STATED PROBLEM: Exactly as written, retype the listing below, omitting the pictures.
**** COLLECTED MATERIAL
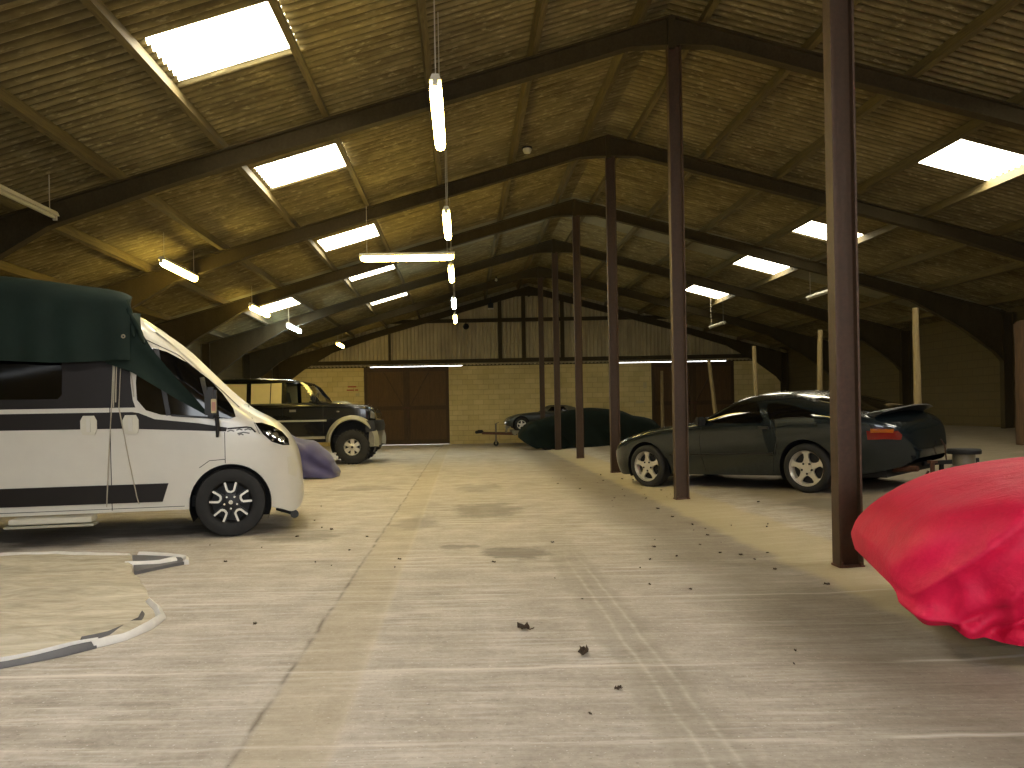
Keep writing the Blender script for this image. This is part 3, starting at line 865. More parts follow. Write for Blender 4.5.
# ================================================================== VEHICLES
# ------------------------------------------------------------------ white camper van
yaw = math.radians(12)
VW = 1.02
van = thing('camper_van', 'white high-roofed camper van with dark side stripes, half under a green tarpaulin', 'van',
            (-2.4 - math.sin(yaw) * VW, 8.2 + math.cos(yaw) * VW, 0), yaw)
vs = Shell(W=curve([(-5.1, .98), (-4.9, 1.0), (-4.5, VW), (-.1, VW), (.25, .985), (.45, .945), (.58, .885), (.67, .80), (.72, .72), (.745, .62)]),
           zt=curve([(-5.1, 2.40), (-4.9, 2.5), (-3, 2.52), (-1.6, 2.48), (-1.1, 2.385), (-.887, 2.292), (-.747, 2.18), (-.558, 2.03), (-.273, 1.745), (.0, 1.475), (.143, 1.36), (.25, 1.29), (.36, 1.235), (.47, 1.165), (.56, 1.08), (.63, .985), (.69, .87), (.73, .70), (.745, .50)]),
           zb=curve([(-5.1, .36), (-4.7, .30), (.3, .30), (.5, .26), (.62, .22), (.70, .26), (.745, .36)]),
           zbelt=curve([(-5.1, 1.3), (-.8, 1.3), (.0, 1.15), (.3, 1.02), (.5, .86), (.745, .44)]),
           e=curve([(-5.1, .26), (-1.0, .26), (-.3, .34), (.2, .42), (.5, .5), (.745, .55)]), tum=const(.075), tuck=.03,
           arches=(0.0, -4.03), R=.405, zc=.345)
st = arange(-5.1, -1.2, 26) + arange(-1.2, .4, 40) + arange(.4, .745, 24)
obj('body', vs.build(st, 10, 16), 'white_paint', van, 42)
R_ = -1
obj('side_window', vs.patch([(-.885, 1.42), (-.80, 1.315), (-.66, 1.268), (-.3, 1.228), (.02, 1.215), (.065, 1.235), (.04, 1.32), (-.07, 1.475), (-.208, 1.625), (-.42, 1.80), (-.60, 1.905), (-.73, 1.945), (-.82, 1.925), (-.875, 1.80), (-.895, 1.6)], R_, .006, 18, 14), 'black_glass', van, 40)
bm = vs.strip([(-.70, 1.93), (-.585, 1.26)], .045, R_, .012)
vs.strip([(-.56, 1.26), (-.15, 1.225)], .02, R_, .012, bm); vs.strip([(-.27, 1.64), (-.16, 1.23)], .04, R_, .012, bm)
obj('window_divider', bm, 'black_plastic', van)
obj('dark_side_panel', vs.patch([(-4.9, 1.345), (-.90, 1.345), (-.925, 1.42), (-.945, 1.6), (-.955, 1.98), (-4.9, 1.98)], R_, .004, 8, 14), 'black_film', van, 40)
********
FINAL ANSWER:
Keep writing the Blender script for this image. This is part 3, starting at line 865. More parts follow. Write for Blender 4.5.
# ================================================================== VEHICLES
# ------------------------------------------------------------------ white camper van
yaw = math.radians(12)
VW = 1.02
van = thing('camper_van', 'white high-roofed camper van with dark side stripes, half under a green tarpaulin', 'van',
            (-2.4 - math.sin(yaw) * VW, 8.2 + math.cos(yaw) * VW, 0), yaw)
vs = Shell(W=curve([(-5.1, .98), (-4.9, 1.0), (-4.5, VW), (-.1, VW), (.25, .985), (.45, .945), (.58, .885), (.67, .80), (.72, .72), (.745, .62)]),
           zt=curve([(-5.1, 2.40), (-4.9, 2.5), (-3, 2.52), (-1.6, 2.48), (-1.1, 2.385), (-.887, 2.292), (-.747, 2.18), (-.558, 2.03), (-.273, 1.745), (.0, 1.475), (.143, 1.36), (.25, 1.29), (.36, 1.235), (.47, 1.165), (.56, 1.08), (.63, .985), (.69, .87), (.73, .70), (.745, .50)]),
           zb=curve([(-5.1, .36), (-4.7, .30), (.3, .30), (.5, .26), (.62, .22), (.70, .26), (.745, .36)]),
           zbelt=curve([(-5.1, 1.3), (-.8, 1.3), (.0, 1.15), (.3, 1.02), (.5, .86), (.745, .44)]),
           e=curve([(-5.1, .26), (-1.0, .26), (-.3, .34), (.2, .42), (.5, .5), (.745, .55)]), tum=const(.075), tuck=.03,
           arches=(0.0, -4.03), R=.405, zc=.345)
st = arange(-5.1, -1.2, 26) + arange(-1.2, .4, 40) + arange(.4, .745, 24)
obj('body', vs.build(st, 10, 16), 'white_paint', van, 42)
R_ = -1
obj('side_window', vs.patch([(-.885, 1.42), (-.80, 1.315), (-.66, 1.268), (-.3, 1.228), (.02, 1.215), (.065, 1.235), (.04, 1.32), (-.07, 1.475), (-.208, 1.625), (-.42, 1.80), (-.60, 1.905), (-.73, 1.945), (-.82, 1.925), (-.875, 1.80), (-.895, 1.6)], R_, .006, 18, 14), 'black_glass', van, 40)
bm = vs.strip([(-.70, 1.93), (-.585, 1.26)], .045, R_, .012)
vs.strip([(-.56, 1.26), (-.15, 1.225)], .02, R_, .012, bm); vs.strip([(-.27, 1.64), (-.16, 1.23)], .04, R_, .012, bm)
obj('window_divider', bm, 'black_plastic', van)
obj('dark_side_panel', vs.patch([(-4.9, 1.345), (-.90, 1.345), (-.925, 1.42), (-.945, 1.6), (-.955, 1.98), (-4.9, 1.98)], R_, .004, 8, 14), 'black_film', van, 40)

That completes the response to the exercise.